アパレルメーカーやアパレル小売業が、自社企画ブランドを開発し、直営店を出店して、直接消費者に販売する形態のことをいいます。
日本では、ワールドの「オゾック」や、ファイブフォックスの「コムサ・イズム」などが有名ですね。
海外ブランドでは、SPAの創始者ともいえる「ギャップ」が代表的です。
SPAの特徴をひとことで言うと、「短サイクルでのモノづくり」が挙げられます。
店頭でのPOSデータなどを参考に、「いま売れるているものを、いま作り、いま店頭に投入する」という仕組みが、SPAの最大の特徴ともいえるものです。
SPA以前は、先に書いたように、実売期の1〜2年も前に商品企画を開始していましたが、このようなのんびりとしたサイクルは、今や過去のものになりつつあります。
アパレルメーカーの展示会も実売期の半年前というタイミングから、期中展や現物展など、限りなく実売期に近いタイミングで行なわれることも多くなってきました。
「アタリもあれば、ハズレもある」、ファッションビジネスの世界で、出来る限りハズレを無くそうというのがSPAモデルというわけですね。
ちなみに、私はアパレルメーカーに勤めていたので、このSPAモデルの出現前と出現後、まさに「ファッションビジネスの激動の時代」を実際の現場で体験しています。
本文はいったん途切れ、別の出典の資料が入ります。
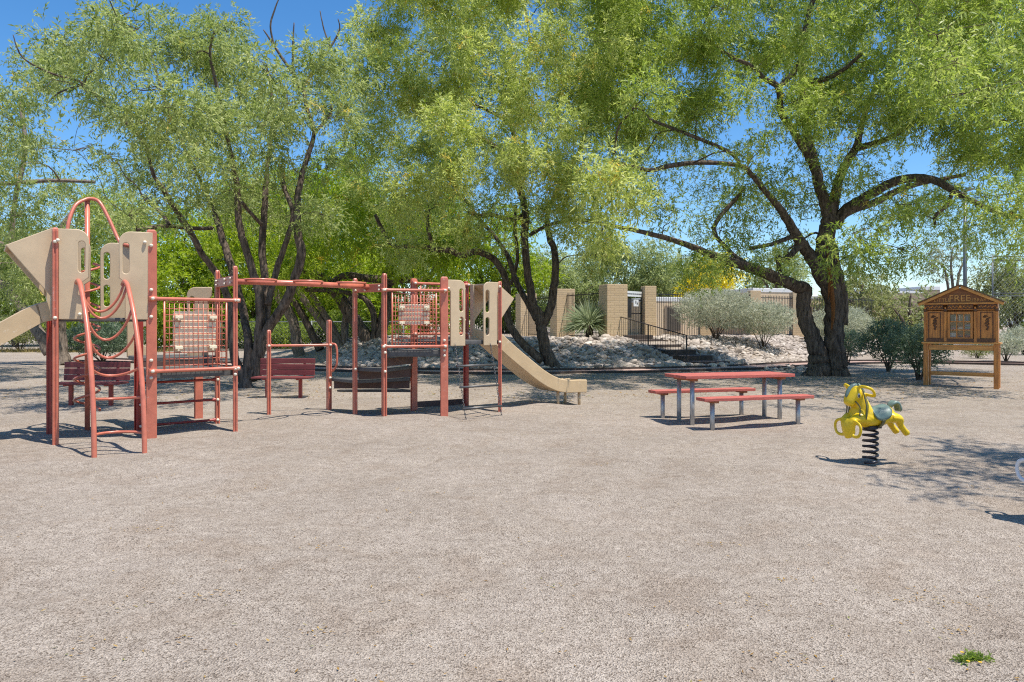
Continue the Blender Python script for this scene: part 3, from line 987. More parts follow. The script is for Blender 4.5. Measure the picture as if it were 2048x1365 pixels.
SQ = 0.77            # the horse is shorter than it is tall
def spring_rider(loc, yaw, label, body, accent, strap):
    r = empty("spring_rider", loc, label, "spring rider", None, yaw)
    r.scale = (SQ * 0.94, 0.94, 0.96)
    # x forward, y left, z up
    b = MB()
    b.tube(catmull([(-0.30, 0, 0.60), (-0.20, 0, 0.575), (0.0, 0, 0.545), (0.16, 0, 0.56), (0.26, 0, 0.60)], 4), catmull([(0.10, 0, 0), (0.150, 0, 0), (0.140, 0, 0), (0.155, 0, 0), (0.105, 0, 0)], 4) and [0.09, 0.115, 0.135, 0.145, 0.15, 0.148, 0.142, 0.138, 0.136, 0.14, 0.146, 0.152, 0.155, 0.15, 0.14, 0.125, 0.10], 16)
    b.ball((-0.29, 0, 0.60), 0.125, (0.9, 1.0, 1.15), 14, 10)
    b.ball((0.24, 0, 0.58), 0.13, (0.85, 0.95, 1.05), 14, 10)
    b.tube(catmull([(0.14, 0, 0.60), (0.185, 0, 0.70), (0.225, 0, 0.79), (0.25, 0, 0.87)], 4), [0.15, 0.15, 0.146, 0.140, 0.134, 0.128, 0.122, 0.116, 0.112, 0.108, 0.104, 0.098, 0.085], 14)    # neck
    b.tube(catmull([(0.235, 0, 0.885), (0.31, 0, 0.845), (0.38, 0, 0.775), (0.42, 0, 0.70)], 4), [0.07, 0.092, 0.106, 0.114, 0.116, 0.112, 0.104, 0.096, 0.089, 0.083, 0.077, 0.068, 0.05], 14)  # face with chin tucked
    for s in (-1, 1):                                                             # folded forelegs and stretched hind legs
        b.tube(catmull([(0.16, s * 0.07, 0.53), (0.30, s * 0.075, 0.53), (0.405, s * 0.065, 0.50), (0.42, s * 0.05, 0.42), (0.40, s * 0.04, 0.34)], 3), [0.085, 0.082, 0.078, 0.074, 0.07, 0.066, 0.062, 0.06, 0.057, 0.056, 0.055, 0.055, 0.05], 12)
        b.tube(catmull([(-0.28, s * 0.075, 0.56), (-0.37, s * 0.085, 0.55), (-0.445, s * 0.088, 0.52), (-0.47, s * 0.085, 0.44), (-0.55, s * 0.085, 0.36), (-0.60, s * 0.085, 0.325)], 3), [0.085, 0.088, 0.088, 0.083, 0.078, 0.073, 0.066, 0.06, 0.054, 0.047, 0.044, 0.042, 0.042, 0.044, 0.046, 0.042], 12)
        b.ball((-0.605, s * 0.085, 0.33), 0.043, (1.0, 0.9, 0.8), 10, 8)
        for q in range(1):
            b.tube(catmull([(0.31, s * 0.06, 0.925), (0.32, s * 0.13, 0.955), (0.27, s * 0.20, 0.945), (0.19, s * 0.225, 0.905), (0.15, s * 0.19, 0.865), (0.19, s * 0.085, 0.86)], 5), 0.022, 8)     # hand grips
        b.tube(catmull([(0.425, s * 0.055, 0.50), (0.43, s * 0.13, 0.505), (0.43, s * 0.205, 0.47), (0.43, s * 0.225, 0.40), (0.43, s * 0.195, 0.335), (0.43, s * 0.13, 0.315), (0.42, s * 0.045, 0.325)], 5), 0.021, 8)    # foot rings
    b.tube(catmull([(0.405, 0, 0.52), (0.43, 0, 0.46), (0.43, 0, 0.37), (0.41, 0, 0.29)], 3), [0.06, 0.068, 0.072, 0.075, 0.076, 0.074, 0.068, 0.062, 0.056, 0.045], 12)   # plate between the rings
    body_o = mesh_part(remeshed(b, 0.0105, 5), "body", M[body], r)
    # saddle pad wraps the back, strap hangs below it
    def wrap(x0, x1, a0, a1, rad, name, mat, n=12, shape=None):
        vs, fs = [], []
        nx = 10
        for i in range(nx + 1):
            x = x0 + (x1 - x0) * i / nx
            k = math.sqrt(max(0.0, 1 - ((i / nx) * 2 - 1) ** 2)) if shape else 1.0
            zc = 0.548 + 0.25 * max(0, -x - 0.02) ** 1.2
            for j in range(n + 1):
                a = (a0 + (a1 - a0) * j / n) * (0.55 + 0.45 * k if shape else 1.0)
                rr = rad + (0.03 * abs(x) if shape else 0)
                vs.append((x, rr * math.sin(a), zc + rr * math.cos(a) * 1.0))
        for i in range(nx):
            for j in range(n):
                p = i * (n + 1) + j
                fs.append((p, p + 1, p + n + 2, p + n + 1))
        m = MB(); m.add(vs, fs, True)
        o = m.build(name, M[mat], r)
        sd = o.modifiers.new("thick", 'SOLIDIFY'); sd.thickness = 0.016; sd.offset = 1.0
        return o
    wrap(-0.255, 0.10, -1.75, 1.75, 0.150, "saddle", accent, 14, True)
    for s in (-1, 1):
        wrap(-0.10, -0.045, s * 1.62, s * 2.85, 0.155, "girth_strap", strap, 12)
    # bridle, eyes, forelock, mane, tail
    for s in (-1, 1):
        m = MB(); m.ball((0.335, s * 0.106, 0.835), 0.027, (0.8, 0.45, 1.15), 12, 8); e = m.build("eye", M['white'], r)
        m = MB(); m.ball((0.342, s * 0.116, 0.830), 0.020, (0.75, 0.4, 1.15), 10, 6); m.build("pupil", M['eye'], e)
        m = MB(); m.tube(catmull([(0.255, s * 0.10, 0.91), (0.25, s * 0.128, 0.81), (0.235, s * 0.146, 0.70), (0.245, s * 0.156, 0.60), (0.245, s * 0.150, 0.53)], 4), 0.010, 6)
        m.tube(catmull([(0.385, s * 0.095, 0.76), (0.325, s * 0.115, 0.69), (0.325, s * 0.115, 0.62), (0.34, s * 0.125, 0.55)], 4), 0.010, 6)
        m.build("rein", M[strap], r)
    m = MB(); m.tube(catmull([(0.27, 0, 0.965), (0.345, 0, 0.945), (0.415, 0, 0.89), (0.465, 0, 0.81)], 4), [0.022, 0.026, 0.03, 0.032, 0.032, 0.031, 0.030, 0.029, 0.028, 0.026, 0.024, 0.02, 0.012], 10); m.build("forelock", M[accent], r)
    m = MB(); m.tube(catmull([(0.25, 0, 0.96), (0.165, 0, 0.925), (0.11, 0, 0.84), (0.05, 0, 0.715)], 4), [0.026, 0.034, 0.034, 0.034, 0.033, 0.032, 0.03, 0.03, 0.028, 0.026, 0.024, 0.02, 0.012], 10); m.build("mane", M[accent], r)
    m = MB()
    for dy, dx in ((0, 0), (0.022, 0.01), (-0.022, 0.01)):
        m.tube(catmull([(-0.36, 0, 0.70), (-0.395, dy, 0.765), (-0.455, dy * 1.5, 0.79), (-0.515 + dx, dy * 1.5, 0.76), (-0.545 + dx, dy * 1.2, 0.69), (-0.535 + dx, dy, 0.645)], 4), [0.02] + [0.030] * 14 + [0.034, 0.034, 0.032, 0.030, 0.027, 0.02], 8)
    m.build("tail", M[accent], r)
    # coil spring and its plates
    m = MB()
    tr = 6.3
    m.tube([(0.085 / SQ * math.cos(x * 2 * math.pi * tr), 0.085 * math.sin(x * 2 * math.pi * tr), -0.02 + 0.42 * x) for x in [i / 150 for i in range(151)]], 0.0155, 8)
    m.build("spring", M['spring'], r)
    m = MB(); m.box((0, 0, 0.41), (0.24, 0.18, 0.03)); m.build("spring_plate", M['spring'], r, bevel=0.006)
    def lower(o):                                                # settle the barrel and rump lower than the head
        if not o.name.startswith("spring"):
            me = o.data; n = len(me.vertices)
            co = np.empty(n * 3, np.float32); me.vertices.foreach_get("co", co); co = co.reshape(-1, 3)
            k = 0.26 - 0.17 * np.clip((co[:, 0] - 0.02) / 0.20, 0, 1)
            co[:, 2] -= np.clip(co[:, 2] - 0.42, 0, None) * k
            me.vertices.foreach_set("co", co.ravel()); me.update()
        for c in o.children: lower(c)
    bpy.context.view_layer.update()
    for c in r.children: lower(c)
    return r
HYAW = math.atan2(-0.27, -0.96)
spring_rider((4.14, 8.87, 0.0), HYAW, "yellow horse rider with grey-green saddle mounted on a black coil spring", 'yellow', 'teal', 'strap')
spring_rider((4.49, 6.15, 0.0), math.atan2(-0.15, -0.98), "pale white spring rider cut off at the right frame edge, only its ring handle showing", 'white', 'teal', 'galv')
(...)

いま思うと、SPAなど無い時代は、現場もの〜んびりしたものでした。
仕事のサイクルが半年ごとにはっきりしていて、集中すべき時期を過ぎれば、比較的手の空く時期、というのもあったのです。
ですから、そんなときは、みんな有給休暇をとったり、ここだけの話ですが、ムダ話をしたりして過ごしていました(^_^;)
デザイナーさんやMDさんなんかも、欧米のトレンドブック片手に、「来年はこんな感じかしらん?」なんて、のんびりしたものでした。
しかし、SPAの時代に突入して、一気に現場の雰囲気は変わりました。
とにかく現場は、時期に関係なく常に忙しくなりました。売れるものを求めて、常に集中していなければならなくなったのです。
特に変わったのは、企画を立てる際に参考にする媒体です。
以前は、トレンドブックなど、実シーズンの1〜2年前に出る、いわゆる先行情報を基に、じっくりと時間をかけて企画を考えるのが主流でした。
それが今では、実シーズンの2〜3ヶ月前に出る、書店で一般に売っているファッション雑誌を参考に、商品企画を考えることすらあります。
書店でファッション雑誌を買い込んできて、ターゲット層とマッチした社内の女性に、「この中で、君だったらどの服を買う?」と聞いて、即座にその写真を切り抜き、イメージマップを作成して、2週間程で市場に投入するという荒業を行なっているMD(マーチャンダイザー)もいるほどです。
良いか悪いかは別にして、「売れてナンボ」の世界、ファッションビジネスの世界も常に変化しているのですね。